SA, with a number of other jurisdictions, has opted for a more progressive approach. Although cryptocurrency and ICOs in SA remain largely unregulated, they have been on the Reserve Bank’s radar since 2014, when it released its position paper on virtual currencies.  

Regulatory Framework

Earlier in 2018 an intergovernmental fintech working group — consisting of the Financial Intelligence Centre, Financial Sector Conduct Authority, Treasury, the SA Revenue Service and the Reserve Bank — released a consultation paper, “Policy Proposals for Crypto Assets”. The working group identified a number of use cases for cryptocurrencies, including the raising of capital through ICOs, but did not elaborate on them.

It was concluded in the consultation paper that an appropriate regulatory framework should be developed through the registration of crypto asset service providers, a review of existing legislation and an assessment of regulatory actions implemented.

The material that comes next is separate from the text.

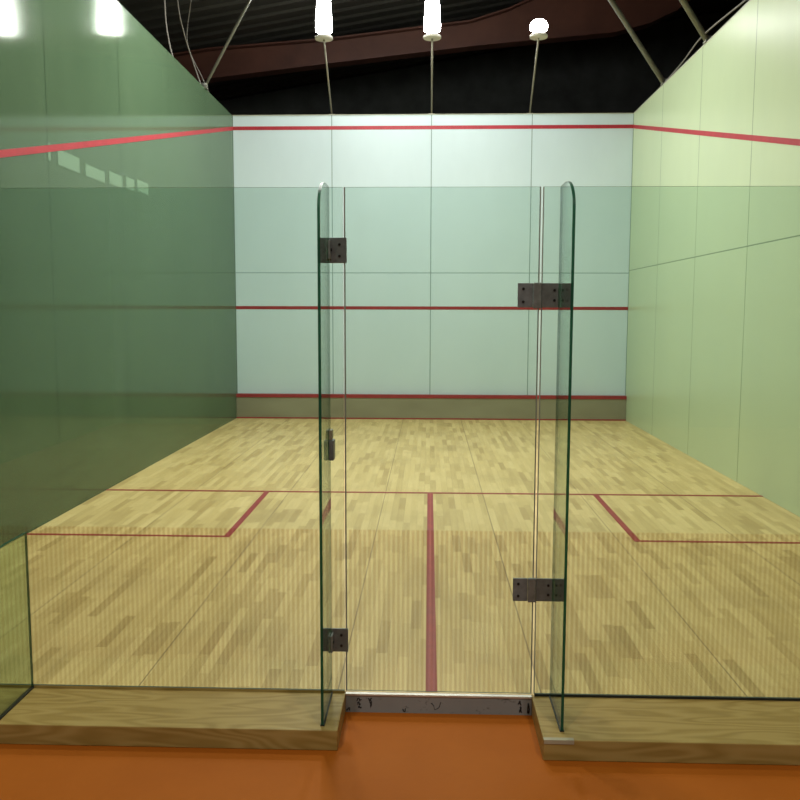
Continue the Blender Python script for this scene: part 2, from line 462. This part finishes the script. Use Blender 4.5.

The Companies Act prohibits any person from offering securities to the public unless the offer is accompanied by a registered prospectus. The purpose of this provision is to protect investors by ensuring that they are provided with sufficient information to make an informed decision as to whether to take up the offer. A failure by an offeror to comply with these requirements can result in criminal sanctions and personal liability for any losses suffered by an investor.

Howey Test

Although many jurisdictions offer similar protections for investors, regulators appear to be confronted with the same issue: whether the virtual tokens being offered through the ICO fall within the definition of “securities” as defined in domestic legislation. This is not a straight-forward analysis as virtual tokens have many different use cases.

The US Securities and Exchange Commission (SEC) has used the Howey Test, with varying degrees of success, to assist it with this assessment. The test, which was formulated by the US supreme court in 1946, states that an instrument will be considered a security if “the contract, transaction or scheme involves a person investing his money in a common enterprise and that person is led to expect profits solely from the efforts of the promoter or a third party”.

While many have drawn comparisons between the dotcom bubble of the late 1990s and the rise of bitcoin and cryptocurrencies more generally, the market has shown an incredible resilience lately after rebounding from recent lows.

As we potentially move towards mainstream adoption and the possibility of financial institutions and investment funds entering the market, regulators will be forced to take a position. Legislation may need to be amended to specifically address this new form of raising capital.

A heavy-handed approach by regulators would significantly increase the costs and administrative burden associated with ICOs, thereby removing the very factors that lead to the rapid growth of the ICO market in the first place.

In the short term, cash-strapped tech start-ups (and scammers) will probably persist with ICOs. More sophisticated investors and established companies may be inclined to wait until the market has become better regulated.